Maud Raffray, a géré un grand nombre de structures et de projets dans la finance, dans des conseils municipaux, le Voyage à Nantes, et même en radio. Depuis elle s’est réinventée, et a créé un nouveau métier : activatrice d'égalité femme – homme….En janvier aux Bis à Nantes, Biennales Internationales du Spectacle, Maud Raffray a animé un atelier sur l’égalité femme-homme. Interview signée Julia Natri.
Est-ce que c’est différent d’activer l’égalité dans le monde de la culture que dans d’autre domaines comme l’économie ou la science par exemple ?
"Il y a beaucoup de points communs mais une des particularités dans le domaine de la culture, c’est la question très prégnante du talent et de la qualité artistique, qui est de mon point de vue une espèce de cache-sexe. Tout ce qui intéresse le monde culturel c’est la qualité et l’exigence artistique, peu importe qui est derrière, qui réalise, qui est l’artiste. C’est une idée assez difficile à combattre (…) Quand on regarde les chiffres, par exemple en musiques actuelles, on a que 15% de femmes sur scène, musiciennes et chanteuses. Si on enlève les chanteuses on tombe à 5%. Si on parle juste de l’exigence artistique ça voudrait dire que les femmes ont beaucoup moins de qualités artistiques que les hommes. Est-ce que ça voudrait dire qu’il y a un gène masculin du talent artistique ? Il n’y a plus beaucoup de gens pour oser le dire même si certains le pensent encore."
Mais qu’est-ce qui fait la qualité artistique d’une œuvre et qu’est-ce qui fait le talent ?
"C’est une construction sociale qui permet aux artistes de faire un chemin pour atteindre une certaine qualité. Ce chemin est constitué : de (bonnes) rencontres ; avoir du temps pour travailler ; avoir des moyens financiers, on ne fait pas la même œuvre musicale ou théâtrale, avec 5 000 euros de budget ou 500 000 ; avoir de la visibilité. De nombreuses études ont montré que les femmes manquent cruellement de ces 4 dimensions. Et puis dans le milieu culturel on a un peu tendance à se penser progressiste, de manière un peu innée, et du coup la question de l’égalité femme – homme a longtemps été un impensé de la profession."
Dans cette égalité femme – homme dans le domaine de la culture, comment se positionne la France par rapport à d’autres pays ?
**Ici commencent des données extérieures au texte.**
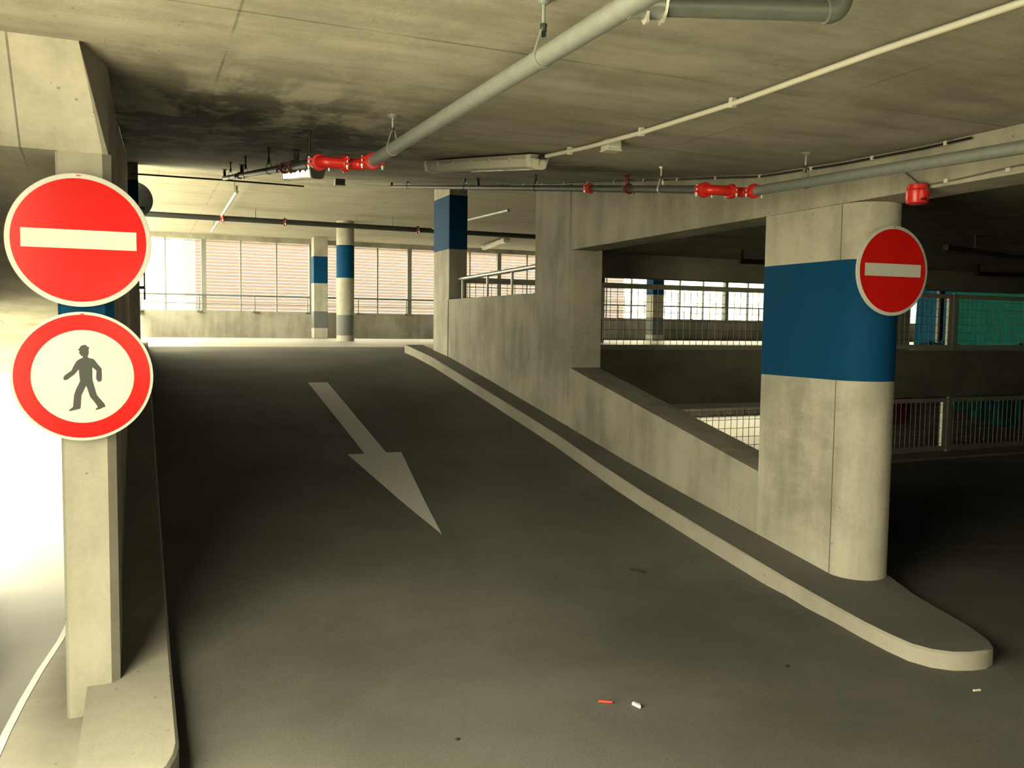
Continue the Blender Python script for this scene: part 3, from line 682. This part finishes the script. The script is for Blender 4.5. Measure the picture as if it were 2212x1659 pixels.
# ------------------------------------------------------------------ conduit, lamps, boxes, cables
t = thing('conduit', (2.45, 3, 2.66), 'white plastic conduit tube curving along the ceiling to the lamp', 'conduit')
cp = [(2.50,0.9),(2.475,1.84),(2.445,2.36),(2.435,3.19),(2.40,3.86),(2.375,4.4),(2.345,4.93)]
MB().tube([(x, y, ceil_z(y)-0.026) for x, y in cp], 0.0125, 12).build('tube', 'pvc', t, smooth=60)
for x, y in ((2.435,3.18),(2.40,3.88),(2.365,4.62)):
    MB().box(x-0.014, x+0.014, y-0.012, y+0.012, ceil_z(y)-0.044, ceil_z(y)).build('clip', 'pvc', t, bevel=0.003)
MB().tube([(2.343,4.905,ceil_z(4.9)-0.027),(2.336,4.965,ceil_z(4.96)-0.028)],0.016,10).build('gland', 'black', t, smooth=50)
def tube_lamp(p0, p1, label, width=0.062, h=0.075):
    p0, p1 = Vector(p0), Vector(p1); d = (p1-p0).normalized(); s = d.cross(Vector((0,0,1))).normalized(); v = s.cross(d).normalized(); L = (p1-p0).length; c = (p0+p1)/2
    t = thing('fluorescent_lamp', tuple(c), label, 'lamp')
    m = MB(); poly = [(-width,0),(width,0),(width*1.08,-0.025),(-width*1.08,-0.025)]
    m.prism([p0 + s*a + v*z for a, z in poly], p1-p0); m.build('housing', 'lampgrey', t)
    poly = [(-width*1.05,-0.026),(width*1.05,-0.026),(width*0.85,-h),(width*0.45,-h-0.012),(-width*0.45,-h-0.012),(-width*0.85,-h)]
    q0, q1 = p0 + d*0.05, p1 - d*0.05
    m = MB(); m.prism([q0 + s*a + v*z for a, z in poly], q1-q0); m.build('diffuser', 'diffuser', t)
    for a in (-1, 1): MB().tube([q0 + s*a*width*0.45 - v*0.058 + d*0.01, q1 + s*a*width*0.45 - v*0.058 - d*0.01], 0.013, 10).build('lamp_tube', 'white', t, smooth=60)
    for e, q in ((p0, d), (p1, -d)):
        m = MB(); m.prism([e + s*a + v*z for a, z in [(-width*1.1,-0.002),(width*1.1,-0.002),(width*1.1,-0.03),(width*0.9,-h-0.002),(width*0.46,-h-0.014),(-width*0.46,-h-0.014),(-width*0.9,-h-0.002),(-width*1.1,-0.03)]], q*0.05)
        for a in (-1, 1): m.tube([e + s*a*width*0.45 - v*0.05 - q*0.012, e + s*a*width*0.45 - v*0.05 + q*0.01], 0.022, 12)
        m.build('end_cap', 'pvc', t, smooth=30)
    for i in range(5):
        e = p0 + d*L*(0.16+0.17*i) - v*0.028
        MB().obox(e - s*width*1.1, d, s, v, 0.012, 0.005, 0.014).build('clip', 'zinc', t)
tube_lamp((2.33, 4.97, 2.735), (2.14, 6.56, 2.945), 'long unlit fluorescent lamp at the end of the white conduit')
tube_lamp((1.70, 8.95, ceil_z(8.95)-0.02), (1.62, 10.4, ceil_z(10.4)-0.02), 'small far fluorescent lamp just behind the red couplings of the big pipe', 0.07, 0.1)
MB_l = tube_lamp((8.75, 20.6, 3.95), (9.05, 22.9, 3.95), 'distant fluorescent lamp over the level parapet handrail', 0.08, 0.1)
t = thing('junction_box', (2.41, 4.28, 2.70), 'small white junction box on the ceiling beside the white conduit', 'junction box')
MB().box(2.400, 2.490, 4.23, 4.31, 2.645, 2.705).build('body', 'pvc', t, bevel=0.006)
MB().box(2.397, 2.493, 4.227, 4.313, 2.640, 2.652).build('lid', 'pvc', t, bevel=0.004)
t = thing('junction_box', (2.65, 12.3, 3.68), 'tiny grey box on the ceiling ahead of the upper deck', 'junction box')
MB().box(2.57, 2.71, 12.24, 12.34, 3.63, 3.73).build('body', 'galv_dull', t, bevel=0.004)
MB().box(2.565, 2.715, 12.235, 12.345, 3.622, 3.635).build('lid', 'lampgrey', t, bevel=0.003)
t = thing('ceiling_cable', (3.97, 7, 2.9), 'dark cable with white clips along the joint of wall and ceiling', 'cable')
MB().tube([(3.965, y, ceil_z(y)-0.022) for y in (3.2,3.5,4.1,4.85,6.34,8.6,11.3)], 0.007, 8).build('cable', 'black', t, smooth=60)
for i in range(16):
    y = 3.35 + 0.5*i; MB().box(3.954, 3.978, y-0.009, y+0.009, ceil_z(y)-0.033, ceil_z(y)-0.010).build('clip', 'white', t)
t = thing('alarm_sounder', (3.945, 3.505, 2.36), 'red alarm sounder hanging beside the top of the round nosed pillar', 'alarm')
MB().lathe((3.945, 3.505, 2.462), (0,0,-1), [(0.046,0),(0.054,0.004),(0.054,0.026),(0.050,0.030)], 28).build('base', 'red', t, smooth=40)
MB().lathe((3.945, 3.505, 2.432), (0,0,-1), [(0.056,0),(0.061,0.006),(0.060,0.055),(0.054,0.072),(0.034,0.078)], 28).build('body', 'red', t, smooth=40)
MB().box(3.915, 3.945, 3.442, 3.456, 2.368, 2.382).build('sound_slot', 'darkred', t)
MB().box(3.96, 4.001, 3.485, 3.525, 2.445, 2.47).build('bracket', 'red', t)
t = thing('alarm_cable', (4.0, 3.3, 2.45), 'thin cable running across the beam to the red alarm sounder', 'cable')
MB().tube([(3.994, 3.655, 2.565), (3.992, 3.56, 2.49), (3.98, 3.52, 2.468)], 0.005, 8).tube([(3.992, 3.46, 2.46), (3.994, 3.30, 2.462), (3.994, 2.95, 2.478), (3.994, 2.3, 2.47)], 0.005, 8).build('cable', 'galv_dull', t, smooth=60)
for y in (3.36, 3.0): MB().box(3.984, 4.001, y-0.012, y+0.012, 2.455, 2.475).build('clip', 'white', t)

# ------------------------------------------------------------------ railings
t = thing('handrail', (3.98, 10, 2.03), 'round steel handrail on the level parapet behind the rectangular column', 'railing')
MB().tube([(4.14, 8.55, 2.345), (4.14, 11.42, 2.315)], 0.028, 14).build('top_rail', 'steel_rail', t, smooth=50)
for y in (8.66, 9.55, 10.35, 11.28):
    m = MB().tube([(4.14, y, 2.03), (4.14, y, 2.33)], 0.017, 10); m.box(4.10, 4.18, y-0.04, y+0.04, 2.028, 2.036); m.build('post', 'steel_rail', t, smooth=50)
def mesh_railing(x0, x1, y, z0, z1, label, posts, mat='frame_grey', cell=0.132):
    t = thing('mesh_railing', ((x0+x1)/2, y, z0), label, 'railing')
    hb = 0.085
    MB().box(x0, x1, y-0.03, y+0.03, z1-hb, z1).build('top_rail', mat, t, bevel=0.004)
    MB().box(x0, x1, y-0.03, y+0.03, z0, z0+hb).build('bottom_rail', mat, t, bevel=0.004)
    for x in posts:
        MB().box(x-0.14, x-0.05, y-0.028, y+0.028, z0, z1).build('frame_end', mat, t)
        MB().box(x+0.05, x+0.12, y-0.028, y+0.028, z0, z1).build('frame_end', mat, t)
        MB().box(x-0.03, x+0.03, y-0.06, y-0.01, z0-0.04, z1+0.02).build('post', 'white', t)
    m = MB(); x = x0 + 0.05
    while x < x1: m.box(x-0.0042, x+0.0042, y-0.004, y+0.004, z0+hb, z1-hb); x += cell
    z = z1 - hb - 0.06
    while z > z0 + hb: m.box(x0, x1, y-0.008, y-0.002, z-0.0042, z+0.0042); z -= 0.155
    m.build('wire_mesh', 'wire', t)
mesh_railing(4.3, 13.0, 12.36, 1.30, 2.40, 'pale wire mesh railing on the upper slab edge beyond the sloping parapet', ())
mesh_railing(13.02, 24.0, 12.36, 1.32, 2.42, 'upper mesh railing with posts in front of the blue and teal sheets', (15.02, 18.5))
mesh_railing(4.3, 13.0, 12.36, -0.70, 0.36, 'lower mesh railing glimpsed above the sloping parapet edge', ())
mesh_railing(13.02, 24.0, 12.36, -0.72, 0.34, 'lower mesh railing with a bright white post in the dark beside the pillar', (14.98, 18.5))

# ------------------------------------------------------------------ plastic sheets beyond the railings
def hanging(name, x0, x1, y, z0, z1, mat, label, hem=None, amp=0.03, nx=44, nz=18):
    m = MB(); vs = []
    for i in range(nx+1):
        x = x0 + (x1-x0)*i/nx; lo = hem(i/nx) if hem else z0
        for j in range(nz+1):
            w = j/nz; vs.append((x, y + amp*math.sin(x*7.3 + 1.1*math.sin(3*w)) + 0.4*amp*math.sin(x*19 + w*4), lo + (z1-lo)*w))
    m.add(vs, [(i*(nz+1)+j, (i+1)*(nz+1)+j, (i+1)*(nz+1)+j+1, i*(nz+1)+j+1) for i in range(nx) for j in range(nz)])
    o = m.build(name, mat, None, (x0/2+x1/2, y, z1), smooth=80)
    return tag(o, label, 'plastic sheet')
hanging('plastic_sheet', 16.58, 17.72, 14.6, 1.30, 3.3, 'bluesheet', 'bright blue plastic sheet hanging behind the upper mesh railing')
hanging('plastic_sheet', 17.78, 22.6, 14.75, 1.30, 3.3, 'teal', 'wide teal plastic sheet hanging behind the upper mesh railing')
hanging('plastic_sheet', 18.05, 20.6, 14.8, -1.0, 0.5, 'teal', 'teal sheet with a sagging curved hem behind the lower mesh railing', hem=lambda w: -0.06 - 0.68*(1-(1-w)**2) + 0.02*math.sin(40*w))
hanging('plastic_sheet', 15.0, 16.75, 14.8, -0.52, 0.5, 'maroon', 'dark maroon sheet in the gloom behind the lower mesh railing')
t = thing('sheet_post', (17.16, 14.45, H_UP), 'dark upright post standing in front of the bright blue sheet', 'post')
MB().box(17.10, 17.24, 14.40, 14.50, H_UP, 3.4).build('upright', 'darksteel', t, bevel=0.01)
MB().box(17.06, 17.10, 14.42, 14.48, H_UP, 3.4).build('pale_edge', 'frame_grey', t)
def crumple(x0, x1, y, z, label):
    m = MB(); nx, ny = 26, 8; vs = []
    for i in range(nx+1):
        for j in range(ny+1):
            e = math.sin(math.pi*i/nx)*math.sin(math.pi*j/ny)
            vs.append((x0+(x1-x0)*i/nx + random.uniform(-.03,.03), y + 0.6*j/ny + random.uniform(-.03,.03), z + 0.006 + e*random.uniform(0.02, 0.20)))
    m.add(vs, [(i*(ny+1)+j, (i+1)*(ny+1)+j, (i+1)*(ny+1)+j+1, i*(ny+1)+j+1) for i in range(nx) for j in range(ny)])
    return tag(m.build('crumpled_sheet', 'bluesheet'), label, 'plastic sheet')
crumple(15.2, 17.2, 13.4, H_UP, 'crumpled blue plastic on the deck under the bright blue sheet')
crumple(18.6, 21.2, 13.6, H_UP, 'crumpled dark blue plastic on the deck under the wide teal sheet')

# ------------------------------------------------------------------ litter on the floor
m = MB().tube([(2.912,4.728,road(4.728)+0.008), (2.94,4.69,road(4.69)+0.010), (2.975,4.655,road(4.655)+0.008)], 0.006, 6)
tag(m.build('twig', 'stick'), 'thin dark twig lying on the foot of the ramp', 'litter')
m = MB().tube([(1.838,3.224,0.007),(1.882,3.196,0.007)], 0.006, 8); m.tube([(1.882,3.196,0.007),(1.89,3.191,0.007)], 0.005, 8)
tag(m.build('red_scrap', 'scrap_red'), 'little red scrap lying on the grey floor', 'litter')
m = MB(); m.prism([(1.962,3.148,0.002),(1.972,3.152,0.002),(1.985,3.118,0.002),(1.977,3.10,0.002),(1.970,3.112,0.002)], (0.002,0,0.012))
tag(m.build('paper_scrap', 'white'), 'curled white paper scrap on the floor beside the red scrap', 'litter')
m = MB().tube([(3.505,2.68,0.006),(3.54,2.672,0.006)], 0.005, 8)
tag(m.build('cigarette_end', 'white'), 'pale cigarette end on the floor below the rounded kerb nose', 'litter')
for x, y, lab in ((1.145,3.136,'dark crumb on the floor straight below the painted arrow'), (2.902,3.235,'dark crumb on the floor close to the kerb')):
    m = MB().lathe((x, y, 0), (0,0,1), [(0.008,0),(0.010,0.004),(0.004,0.008)], 7); tag(m.build('crumb', 'stick'), lab, 'litter')

# things of a kind share a group
GROUPS = {'pillar': 'blue banded concrete columns', 'traffic sign': 'round traffic signs', 'plastic sheet': 'plastic sheets beyond the railings', 'lamp': 'fluorescent lamps under the ceiling',
          'junction box': 'ceiling junction boxes', 'litter': 'litter on the floor', 'kerb': 'ramp kerbs', 'duct': 'black ducts in the dark bay', 'building': 'buildings outside', 'cable': 'surface cables', 'road marking': 'painted floor markings'}
for o in C.objects:
    if o.parent is None and o.get('category'):
        if o.name.startswith('mesh_railing'): o['group'] = 'wire mesh railings'
        elif o.name.startswith(('sprinkler_pipe', 'branch_pipe')): o['group'] = 'pipes under the ceilings'
        elif o['category'] in GROUPS: o['group'] = GROUPS[o['category']]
"La culture en France ne fait pas mieux que les autres secteurs d’activité. Parfois même elle fait pire, pire que l’armée par exemple, en termes de représentation des femmes à tous les postes y compris hauts placés. La culture est souvent le reflet de ce qui se passe dans les autres secteurs de la société. C’est vrai aussi dans les autres pays en Europe."
Qu’est-ce qui est fait au niveau européen pour faire changer les mentalités ?
"Il existe le programme Keychange, créé à l’initiative d’une fondation anglaise et qui est soutenu aujourd’hui par la Commission Européenne de manière significative avec un financement à hauteur de 1,4 millions d’euros ! Ce programme a deux dimensions. La première, de proposer un engagement via une charte et un accompagnement pour tous les festivals et organisations musicales qui voudraient se mettre en marche pour parvenir à un objectif de parité dans la programmation entre les femmes et les hommes d’ici 2022. La deuxième dimension c’est la sélection chaque année de 37 femmes de la filière musicale, artistes et innovatrices, qui sont accompagnées pour leur carrière. Tous les sponsors et partenaires du programme, s’engagent à inviter au moins 3 femmes sélectionnées dans leur festival ou convention."
Dans le monde du spectacle vivants où sont les femmes chanteuses, techniciennes ?
"La Drac (Direction Régionale des Affaires Culturelles) a fait une étude sur les Pays de la Loire, dans les métiers des régies générales et régies techniques des structures de spectacle vivant qu’elle soutient, il n’y a que 11% de femmes. Le pire étant les métiers du son, on descend à 7%. En revanche on a 92% de femmes dans les métiers de la billetterie, autant pour les costumes. Comme dans beaucoup de métiers, on constate une sexuation très forte des différents métiers. Donc prises dans une famille globale, les professions culturelles sont assez mixtes. En France on a 43% de femmes dans les métiers classifiés culturels. Mais si on zoome un peu, on se rend compte que les hommes et les femmes ne font pas du tout les mêmes métiers. Pour faire simple, aux femmes les métiers de l’administration et de l’image, comme attachée de presse et communication. Mais il y a très peu d’artistes sauf dans certaines disciplines comme la danse ou le théâtre."